Europe's denial of debt default will only make matters worse

by Nuno Monteiro and Eduardo Sousa
 
Guardian
May 19, 2011

While a growing number of analysts recognise the likelihood of sovereign-debt defaults across Europe's periphery in the next few years, the continent's political and financial elites continue to see restructuring as the third rail of financial options. Despite all signs that the euro may be set on an implosion course, the EU and the European Central Bank (ECB) are in a state of denial.

As we have recently argued – and, in response to our readers, here – the most likely scenario is that Greece and Ireland default on their debts over the next few years, with Portugal soon following, dragging Spain into the circle of the damned.
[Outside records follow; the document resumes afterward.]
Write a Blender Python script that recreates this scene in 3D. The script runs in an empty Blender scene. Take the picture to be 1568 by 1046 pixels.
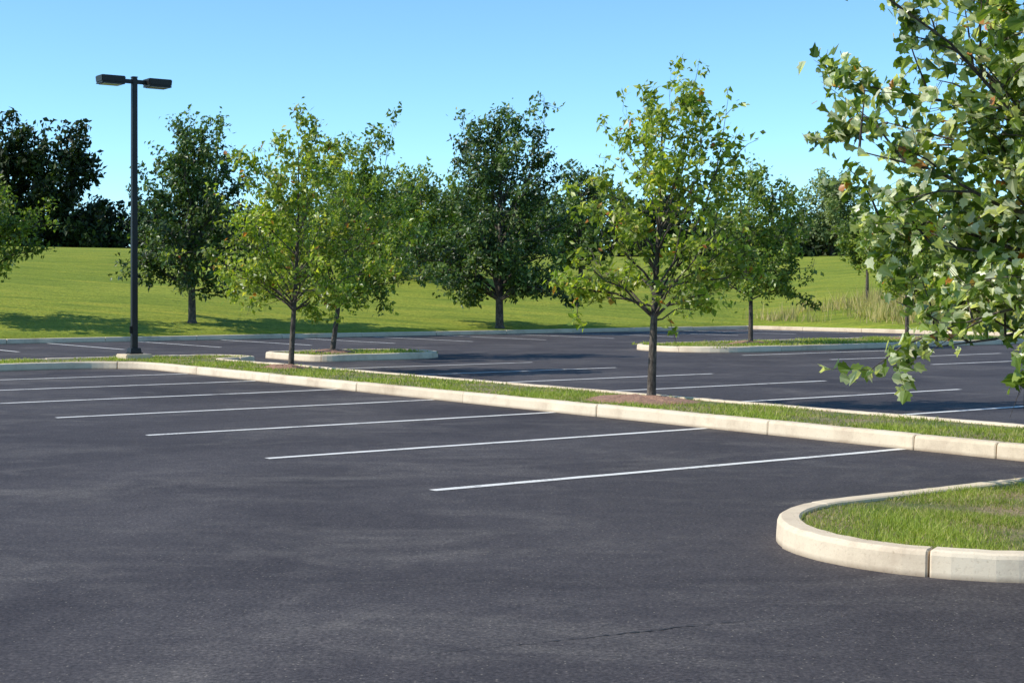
import bpy, math, numpy as np
from mathutils import Vector
from mathutils.geometry import tessellate_polygon

scene = bpy.context.scene
COL = scene.collection
# ---------------------------------------------------------------- lot frame
TH = math.radians(35.5)
CA, SA = math.cos(TH), math.sin(TH)
def W(s, t, z=0.0):
    return (CA*s - SA*t, SA*s + CA*t, z)
def ST(x, y):
    return (CA*x + SA*y, -SA*x + CA*y)

# ---------------------------------------------------------------- materials
def new_mat(name):
    m = bpy.data.materials.new(name); m.use_nodes = True
    nt = m.node_tree
    b = nt.nodes['Principled BSDF']
    return m, nt, b, nt.nodes, nt.links
def ramp(nodes, stops):
    r = nodes.new('ShaderNodeValToRGB')
    el = r.color_ramp.elements
    while len(el) < len(stops): el.new(0.5)
    for e, (p, c) in zip(el, stops):
        e.position = p; e.color = (c[0], c[1], c[2], 1)
    return r
def noise(nodes, links, coord, scale, detail=4, rough=0.6, dist=0.0):
    n = nodes.new('ShaderNodeTexNoise')
    n.inputs['Scale'].default_value = scale
    n.inputs['Detail'].default_value = detail
    n.inputs['Roughness'].default_value = rough
    n.inputs['Distortion'].default_value = dist
    links.new(coord, n.inputs['Vector'])
    return n
def mix(nodes, links, a, b, fac, mode='MIX'):
    m = nodes.new('ShaderNodeMix'); m.data_type = 'RGBA'; m.blend_type = mode
    def put(v, s):
        if isinstance(v, (tuple, list)): s.default_value = (v[0], v[1], v[2], 1)
        elif isinstance(v, (int, float)): s.default_value = v
        else: links.new(v, s)
    put(fac, m.inputs[0]); put(a, m.inputs[6]); put(b, m.inputs[7])
    return m.outputs[2]
def geo_pos(nodes):
    return nodes.new('ShaderNodeNewGeometry').outputs['Position']
def mapping(nodes, links, coord, scale=(1,1,1), rot=(0,0,0)):
    m = nodes.new('ShaderNodeMapping')
    m.inputs['Scale'].default_value = scale; m.inputs['Rotation'].default_value = rot
    links.new(coord, m.inputs['Vector']); return m.outputs[0]

def asphalt_mat():
    m, nt, b, N, L = new_mat('asphalt')
    p = geo_pos(N)
    big = noise(N, L, p, 0.28, 5, 0.62, 0.8)
    st = noise(N, L, mapping(N, L, p, (0.75, 1.1, 1), (0, 0, 0.9)), 0.7, 6, 0.70, 0.8)
    agg = noise(N, L, p, 42, 4, 0.8)
    mid = noise(N, L, p, 5.5, 4, 0.7)
    vor = N.new('ShaderNodeTexVoronoi'); vor.inputs['Scale'].default_value = 48
    L.new(p, vor.inputs['Vector'])
    r1 = ramp(N, [(0.32, (0.050, 0.044, 0.046)), (0.68, (0.086, 0.077, 0.077))])
    L.new(big.outputs[0], r1.inputs[0])
    r2 = ramp(N, [(0.50, (0, 0, 0)), (0.76, (0.8, 0.8, 0.8))])
    L.new(st.outputs[0], r2.inputs[0])
    c = mix(N, L, r1.outputs[0], (0.150, 0.135, 0.123), r2.outputs[0])
    rm = ramp(N, [(0.3, (0.82, 0.82, 0.84)), (0.7, (1.20, 1.18, 1.15))]); L.new(mid.outputs[0], rm.inputs[0])
    c = mix(N, L, c, rm.outputs[0], 1.0, 'MULTIPLY')
    r3 = ramp(N, [(0.33, (0.45, 0.45, 0.45)), (0.52, (1, 1, 1)), (0.70, (1.9, 1.85, 1.75))])
    L.new(agg.outputs[0], r3.inputs[0])
    c = mix(N, L, c, r3.outputs[0], 1.0, 'MULTIPLY')
    r4 = ramp(N, [(0.0, (1, 1, 1)), (0.20, (0.6, 0.6, 0.6)), (0.28, (0, 0, 0))])
    L.new(vor.outputs['Distance'], r4.inputs[0])
    sel = N.new('ShaderNodeSeparateColor'); L.new(vor.outputs['Color'], sel.inputs[0])
    r5 = ramp(N, [(0.90, (0, 0, 0)), (0.93, (1, 1, 1))]); L.new(sel.outputs[0], r5.inputs[0])
    f = mix(N, L, r4.outputs[0], r5.outputs[0], 1.0, 'MULTIPLY')
    c = mix(N, L, c, (0.30, 0.26, 0.21), f)
    L.new(c, b.inputs['Base Color'])
    b.inputs['Roughness'].default_value = 0.8
    b.inputs['Specular IOR Level'].default_value = 0.15
    bp = N.new('ShaderNodeBump'); bp.inputs['Strength'].default_value = 0.5; bp.inputs['Distance'].default_value = 0.006
    L.new(agg.outputs[0], bp.inputs['Height']); L.new(bp.outputs[0], b.inputs['Normal'])
    return m
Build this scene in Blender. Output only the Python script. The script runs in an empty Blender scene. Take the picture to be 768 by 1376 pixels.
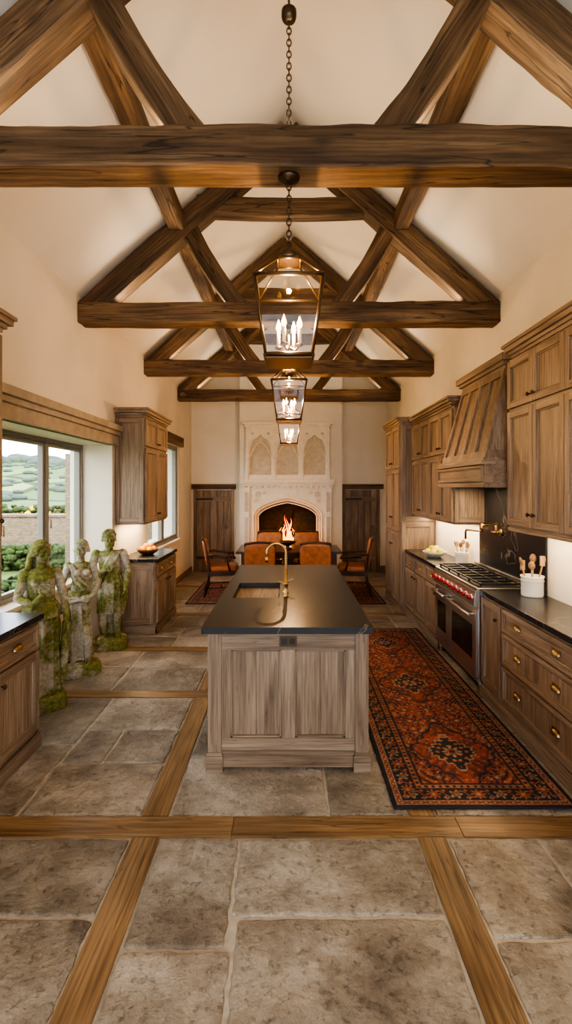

But instead of facing this likely state of affairs, Europe's top leaders remain obdurate in placing the burden of the crisis entirely on the shoulders of the highly indebted countries' taxpayers. Every time a eurozone default is mentioned, European political leaders – and the bankers whose money is at risk – come out in force against a serious discussion of the topic, in a short-sighted attempt to keep the sinking bailout ship afloat.

This wall of silence creates a false polarisation between a solution that burdens solely debtors and another that punishes only creditors. It pretends there is no middle ground and, by doing so, prevents a serious discussion on how to design and implement a restructuring plan. But by refusing to explore this middle ground and develop softer options in case bailout packages fail, Europe's statesmen are increasing the likelihood of a hard, unstructured and unmanaged default by Europe's peripheral countries, with severe effects for European and global markets, including the possible breakup of the euro.